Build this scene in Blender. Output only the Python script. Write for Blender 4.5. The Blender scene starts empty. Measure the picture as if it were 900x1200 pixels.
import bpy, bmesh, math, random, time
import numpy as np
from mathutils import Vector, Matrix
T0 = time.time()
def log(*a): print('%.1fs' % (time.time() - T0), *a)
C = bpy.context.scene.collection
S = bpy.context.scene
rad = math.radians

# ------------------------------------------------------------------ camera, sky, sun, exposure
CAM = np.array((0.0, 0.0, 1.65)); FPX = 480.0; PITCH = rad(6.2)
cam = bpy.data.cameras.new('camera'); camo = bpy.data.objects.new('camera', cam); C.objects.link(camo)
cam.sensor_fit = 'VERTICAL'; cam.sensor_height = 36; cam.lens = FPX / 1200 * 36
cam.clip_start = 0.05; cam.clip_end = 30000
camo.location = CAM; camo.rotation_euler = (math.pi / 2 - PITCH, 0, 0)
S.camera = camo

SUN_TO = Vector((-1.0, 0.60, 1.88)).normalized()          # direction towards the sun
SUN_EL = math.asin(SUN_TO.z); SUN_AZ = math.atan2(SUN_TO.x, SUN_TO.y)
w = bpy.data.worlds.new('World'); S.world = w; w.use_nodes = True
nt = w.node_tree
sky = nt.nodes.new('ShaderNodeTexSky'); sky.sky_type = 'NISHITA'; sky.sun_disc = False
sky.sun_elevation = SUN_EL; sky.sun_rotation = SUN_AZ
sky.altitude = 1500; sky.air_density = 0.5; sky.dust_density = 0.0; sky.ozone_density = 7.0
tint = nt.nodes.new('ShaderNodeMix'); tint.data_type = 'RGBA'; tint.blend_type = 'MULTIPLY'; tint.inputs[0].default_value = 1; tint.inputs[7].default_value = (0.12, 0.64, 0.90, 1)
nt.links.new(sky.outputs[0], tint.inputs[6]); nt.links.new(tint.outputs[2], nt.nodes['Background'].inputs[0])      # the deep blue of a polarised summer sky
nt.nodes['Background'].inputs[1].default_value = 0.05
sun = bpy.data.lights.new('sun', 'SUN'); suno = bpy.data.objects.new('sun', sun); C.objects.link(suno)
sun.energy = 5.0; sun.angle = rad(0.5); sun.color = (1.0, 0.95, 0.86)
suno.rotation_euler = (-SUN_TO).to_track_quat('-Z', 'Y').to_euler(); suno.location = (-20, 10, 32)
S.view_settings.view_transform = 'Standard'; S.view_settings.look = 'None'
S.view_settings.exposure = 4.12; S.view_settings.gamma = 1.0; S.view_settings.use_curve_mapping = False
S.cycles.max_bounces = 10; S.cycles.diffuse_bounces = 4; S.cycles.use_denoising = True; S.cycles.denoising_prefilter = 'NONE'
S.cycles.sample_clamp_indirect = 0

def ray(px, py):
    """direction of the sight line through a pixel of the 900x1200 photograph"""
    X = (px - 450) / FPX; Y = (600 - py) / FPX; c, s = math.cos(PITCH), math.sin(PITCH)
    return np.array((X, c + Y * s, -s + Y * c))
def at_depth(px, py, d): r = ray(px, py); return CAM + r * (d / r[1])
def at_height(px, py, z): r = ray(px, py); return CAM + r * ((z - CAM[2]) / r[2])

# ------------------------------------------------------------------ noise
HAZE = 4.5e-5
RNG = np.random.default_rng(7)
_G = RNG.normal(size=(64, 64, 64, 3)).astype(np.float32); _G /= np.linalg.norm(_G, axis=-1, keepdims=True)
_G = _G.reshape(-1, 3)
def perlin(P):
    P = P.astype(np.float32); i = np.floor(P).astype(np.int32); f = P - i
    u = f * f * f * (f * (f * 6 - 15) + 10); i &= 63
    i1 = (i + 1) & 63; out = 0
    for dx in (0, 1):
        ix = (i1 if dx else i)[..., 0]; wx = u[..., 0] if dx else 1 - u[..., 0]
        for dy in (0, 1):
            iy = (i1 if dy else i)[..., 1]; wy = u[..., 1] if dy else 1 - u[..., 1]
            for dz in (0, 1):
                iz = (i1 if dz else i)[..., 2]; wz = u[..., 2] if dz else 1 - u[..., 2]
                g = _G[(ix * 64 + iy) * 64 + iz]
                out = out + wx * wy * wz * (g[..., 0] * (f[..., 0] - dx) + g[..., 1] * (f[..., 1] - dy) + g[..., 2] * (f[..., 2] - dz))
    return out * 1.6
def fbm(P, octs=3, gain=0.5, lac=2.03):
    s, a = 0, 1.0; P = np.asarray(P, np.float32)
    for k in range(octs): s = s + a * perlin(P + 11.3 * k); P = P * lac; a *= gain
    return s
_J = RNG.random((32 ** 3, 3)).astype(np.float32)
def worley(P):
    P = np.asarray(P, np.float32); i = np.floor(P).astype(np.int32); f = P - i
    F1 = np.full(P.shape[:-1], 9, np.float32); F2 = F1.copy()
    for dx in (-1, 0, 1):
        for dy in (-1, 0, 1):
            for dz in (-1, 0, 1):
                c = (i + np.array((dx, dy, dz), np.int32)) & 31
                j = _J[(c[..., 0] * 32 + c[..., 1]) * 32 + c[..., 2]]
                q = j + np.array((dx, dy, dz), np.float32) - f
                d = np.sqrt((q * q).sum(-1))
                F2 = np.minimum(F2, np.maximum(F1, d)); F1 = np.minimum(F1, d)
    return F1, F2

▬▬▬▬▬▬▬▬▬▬

Given problem: Only the lines from the top of the data through the line that contains "rad = math.radians" should be quoted, exactly as they stand.

Response to this task:
Build this scene in Blender. Output only the Python script. Write for Blender 4.5. The Blender scene starts empty. Measure the picture as if it were 900x1200 pixels.
import bpy, bmesh, math, random, time
import numpy as np
from mathutils import Vector, Matrix
T0 = time.time()
def log(*a): print('%.1fs' % (time.time() - T0), *a)
C = bpy.context.scene.collection
S = bpy.context.scene
rad = math.radians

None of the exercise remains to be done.